Getting Dirty in the Garden on Earth Day

Starting the garden on Earth Day seemed like the perfect way to celebrate the planet, and the weather couldn't have cooperated better.

Sunday morning I woke early in order to find the necessary tools at the local hardware store. I biked up to Pro Hardware at Queen and Dowling, and found exactly what I needed- a square mouthed shovel for only $9.99- not too bad, I think. I also grabbed some gloves, some hand tools, and surprisingly, some seeds (marked 2007, I made sure to check), from the Dollarama. All for a buck each. Now that's value.


I headed home, with the shovel handle high over my head, sticking up out of my backpack. I left the shovel in the back yard for about an hour (I was waiting for my helpers to show up), and when I returned the shovel was gone! Who would steal a shovel? After flying off the handle for a bit, we found out that my landlord had put it into the utility closet, thinking it was his. Phew!

However, we didn't have a key to the utility closet, so two friends went to buy another shovel (and some gardening gloves that actually fit- the ones I picked were cute, but meant for kids, lesson learned). While they were gone, I got down to business. I measured out four 4' x 4' squares and marked the corners with tent pegs. We decided to start with four plots instead of five... the garden was taking up more room than I had intended, so we shrunk it slightly.

Once we had the proper tools, we got to work moving the stones. This was just annoying. My landlord, upon purchasing my building, tore up all the grass in the back yard and laid down landscaping stone instead. I understand why- he didn't want to maintain a yard- but it's still a bit sad. Some green space would've been nice. We're working on that, though!

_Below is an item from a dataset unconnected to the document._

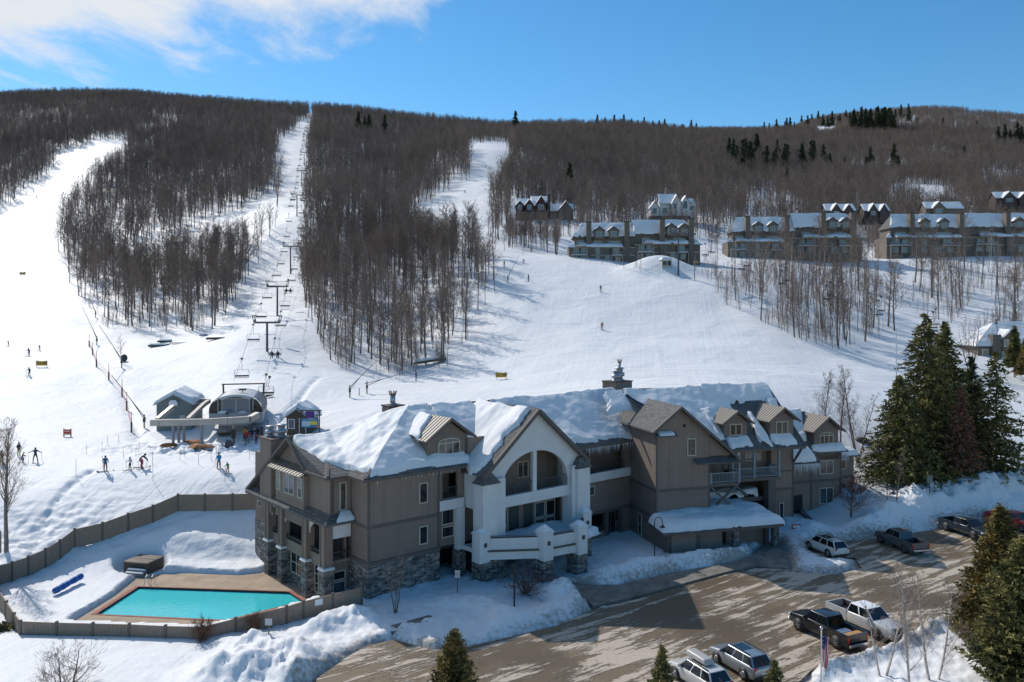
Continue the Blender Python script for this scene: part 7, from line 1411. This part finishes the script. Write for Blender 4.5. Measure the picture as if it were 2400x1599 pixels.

Two of the plots had landscaping fabric under the stones, making the dirt beneath much easier to work. We spent a lot of time picking loose stones out of the other two. We found bits of glass, too, along with a rusty three-inch nail, some pink cloth of some sort, a couple buttons, and a crap load of plastic bags. It looked like someone had buried their garbage there. Who buries their garbage? It was frustrating to pull all of this out of the dirt, but I really can't think of a better way to honour Mother Earth than to actually scour out a bit of her outer layer.


Despite the decomposed garbage (or maybe because of), the soil is fairly rich... it's nice and moist, and there were tonnes of earthworms in there. That's a good sign, right? There's a simple test I've read about that will determine how good the soil it. Ball up some soil in your hand, and squeeze it hard. If you see water drip out, the drainage is poor and the seeds will drown (in this case, try planting in containers or raised beds). Open your hand- if the dirt ball falls apart, the soil is too sandy (add some organic matter). Poke at the ball- if it doesn't fall apart at your prod, then the soil has too much clay in it (adding organic matter here will help, too). If the soil breaks and crumbles when you poke at it (like chocolate cake, they say), then the soil is good for planting. I tried this test, and the dirt in my back yard seems to be fine.

We are planning to pick up some compost on Saturday morning from the Community Environment Day in Lower Sherbourne Community Park, and we're going to mix it in that afternoon. Just to be on the safe side. Sunday, we're putting in the plants (tomato and pepper) and seeds (marigolds, cucumber, onions, garlic, lettuce, etc). I'm hitting some garden shops this week, and I'll have a complete list of what we're planting soon.